We are tired of saying the same thing over and over again

We are tired of nursing our raped and battered children back to health

We are tired of mourning our sisters beaten to death by their spouses

We are tired of searching for our children who have been snatched away from our arms and have not returned

We are tired of singing, dancing and clapping for political leaders only to end up with nothing to show for it

We are tired of not being able to go to our farms for fear of being raped

We are tired of being tortured and dispossessed when our husbands die

We are tired of watching our sisters die while giving birth

We are tired of living in such poverty and desperation that we resort to the only tools we have to survive

We are tired of being harassed, intimidated and even burnt alive because we dared to raise our voices

We are tired of sex for grades, sex for jobs, sex for food, sex for appointments

We are tired of seeing the driver, gateman, Teacher, Policeman, Politician, Bank Manager, University Lecturer, Pastor, Imam, Traditional ruler all go scot free when they rape us or our children


In the famous words of the civil rights activist Fannie Lou Hammer, we are sick and tired of being sick and tired.

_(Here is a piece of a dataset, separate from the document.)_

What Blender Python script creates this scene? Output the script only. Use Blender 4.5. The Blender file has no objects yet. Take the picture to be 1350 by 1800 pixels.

Today and tomorrow we will talk, argue, disagree and hopefully agree. For those who might ask, why are the men not here, we say this is our space. We cannot change the way things are without working with men, we all know that, but that is for other spaces. Here, we need to ask questions for which we might not know the answers. There are some answers we will talk about without even understanding the questions. It doesn’t matter. We are here. This is our platform. This is our conversation. Let us use our voices. We will say what we want, we will describe the present and the future that we want for ourselves and our children. At the end of our time here, we will be able to tell the world about the Nigeria we want. Hopefully, it will be a place everyone else would like to live in. Let us enjoy our time together.